- [YOUR GOAL]:
Please print the full listing exactly.

- [MATERIAL PROVIDED]:
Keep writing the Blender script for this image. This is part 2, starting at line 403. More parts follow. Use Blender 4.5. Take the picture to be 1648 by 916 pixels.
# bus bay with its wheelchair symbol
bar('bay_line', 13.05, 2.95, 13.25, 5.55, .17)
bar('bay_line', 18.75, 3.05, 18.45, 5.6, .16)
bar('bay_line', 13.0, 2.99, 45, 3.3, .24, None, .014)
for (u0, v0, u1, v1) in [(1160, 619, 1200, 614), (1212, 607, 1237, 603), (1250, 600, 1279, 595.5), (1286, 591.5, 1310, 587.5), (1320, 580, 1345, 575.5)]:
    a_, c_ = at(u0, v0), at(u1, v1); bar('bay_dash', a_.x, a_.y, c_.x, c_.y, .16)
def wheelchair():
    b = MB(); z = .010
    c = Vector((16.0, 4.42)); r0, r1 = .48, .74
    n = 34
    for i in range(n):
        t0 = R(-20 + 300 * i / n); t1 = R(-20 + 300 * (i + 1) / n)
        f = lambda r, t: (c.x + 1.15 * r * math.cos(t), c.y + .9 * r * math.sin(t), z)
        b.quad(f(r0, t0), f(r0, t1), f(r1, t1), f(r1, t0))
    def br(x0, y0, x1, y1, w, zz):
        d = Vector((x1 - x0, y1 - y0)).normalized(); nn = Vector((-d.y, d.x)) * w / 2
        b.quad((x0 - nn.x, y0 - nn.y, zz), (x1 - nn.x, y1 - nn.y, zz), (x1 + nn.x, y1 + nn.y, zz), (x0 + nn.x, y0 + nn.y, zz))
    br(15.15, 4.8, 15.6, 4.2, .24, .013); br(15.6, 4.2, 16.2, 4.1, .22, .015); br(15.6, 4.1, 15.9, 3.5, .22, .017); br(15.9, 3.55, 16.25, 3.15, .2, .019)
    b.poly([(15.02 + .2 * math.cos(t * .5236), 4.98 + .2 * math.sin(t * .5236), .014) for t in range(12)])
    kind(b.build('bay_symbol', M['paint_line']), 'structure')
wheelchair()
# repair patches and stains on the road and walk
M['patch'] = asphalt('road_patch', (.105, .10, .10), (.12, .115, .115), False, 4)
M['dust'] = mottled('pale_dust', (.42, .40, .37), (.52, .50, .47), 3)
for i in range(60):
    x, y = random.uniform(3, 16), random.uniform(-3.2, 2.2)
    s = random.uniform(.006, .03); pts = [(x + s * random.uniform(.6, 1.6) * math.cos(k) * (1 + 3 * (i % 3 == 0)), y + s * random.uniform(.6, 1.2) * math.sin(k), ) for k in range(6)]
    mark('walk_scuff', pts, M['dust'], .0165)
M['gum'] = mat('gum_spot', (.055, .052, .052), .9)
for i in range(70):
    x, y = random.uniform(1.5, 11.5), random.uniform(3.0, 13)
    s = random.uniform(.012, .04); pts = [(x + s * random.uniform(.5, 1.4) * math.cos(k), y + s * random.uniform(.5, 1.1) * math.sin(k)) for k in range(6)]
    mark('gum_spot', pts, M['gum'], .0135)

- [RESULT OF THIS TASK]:
Keep writing the Blender script for this image. This is part 2, starting at line 403. More parts follow. Use Blender 4.5. Take the picture to be 1648 by 916 pixels.
# bus bay with its wheelchair symbol
bar('bay_line', 13.05, 2.95, 13.25, 5.55, .17)
bar('bay_line', 18.75, 3.05, 18.45, 5.6, .16)
bar('bay_line', 13.0, 2.99, 45, 3.3, .24, None, .014)
for (u0, v0, u1, v1) in [(1160, 619, 1200, 614), (1212, 607, 1237, 603), (1250, 600, 1279, 595.5), (1286, 591.5, 1310, 587.5), (1320, 580, 1345, 575.5)]:
    a_, c_ = at(u0, v0), at(u1, v1); bar('bay_dash', a_.x, a_.y, c_.x, c_.y, .16)
def wheelchair():
    b = MB(); z = .010
    c = Vector((16.0, 4.42)); r0, r1 = .48, .74
    n = 34
    for i in range(n):
        t0 = R(-20 + 300 * i / n); t1 = R(-20 + 300 * (i + 1) / n)
        f = lambda r, t: (c.x + 1.15 * r * math.cos(t), c.y + .9 * r * math.sin(t), z)
        b.quad(f(r0, t0), f(r0, t1), f(r1, t1), f(r1, t0))
    def br(x0, y0, x1, y1, w, zz):
        d = Vector((x1 - x0, y1 - y0)).normalized(); nn = Vector((-d.y, d.x)) * w / 2
        b.quad((x0 - nn.x, y0 - nn.y, zz), (x1 - nn.x, y1 - nn.y, zz), (x1 + nn.x, y1 + nn.y, zz), (x0 + nn.x, y0 + nn.y, zz))
    br(15.15, 4.8, 15.6, 4.2, .24, .013); br(15.6, 4.2, 16.2, 4.1, .22, .015); br(15.6, 4.1, 15.9, 3.5, .22, .017); br(15.9, 3.55, 16.25, 3.15, .2, .019)
    b.poly([(15.02 + .2 * math.cos(t * .5236), 4.98 + .2 * math.sin(t * .5236), .014) for t in range(12)])
    kind(b.build('bay_symbol', M['paint_line']), 'structure')
wheelchair()
# repair patches and stains on the road and walk
M['patch'] = asphalt('road_patch', (.105, .10, .10), (.12, .115, .115), False, 4)
M['dust'] = mottled('pale_dust', (.42, .40, .37), (.52, .50, .47), 3)
for i in range(60):
    x, y = random.uniform(3, 16), random.uniform(-3.2, 2.2)
    s = random.uniform(.006, .03); pts = [(x + s * random.uniform(.6, 1.6) * math.cos(k) * (1 + 3 * (i % 3 == 0)), y + s * random.uniform(.6, 1.2) * math.sin(k), ) for k in range(6)]
    mark('walk_scuff', pts, M['dust'], .0165)
M['gum'] = mat('gum_spot', (.055, .052, .052), .9)
for i in range(70):
    x, y = random.uniform(1.5, 11.5), random.uniform(3.0, 13)
    s = random.uniform(.012, .04); pts = [(x + s * random.uniform(.5, 1.4) * math.cos(k), y + s * random.uniform(.5, 1.1) * math.sin(k)) for k in range(6)]
    mark('gum_spot', pts, M['gum'], .0135)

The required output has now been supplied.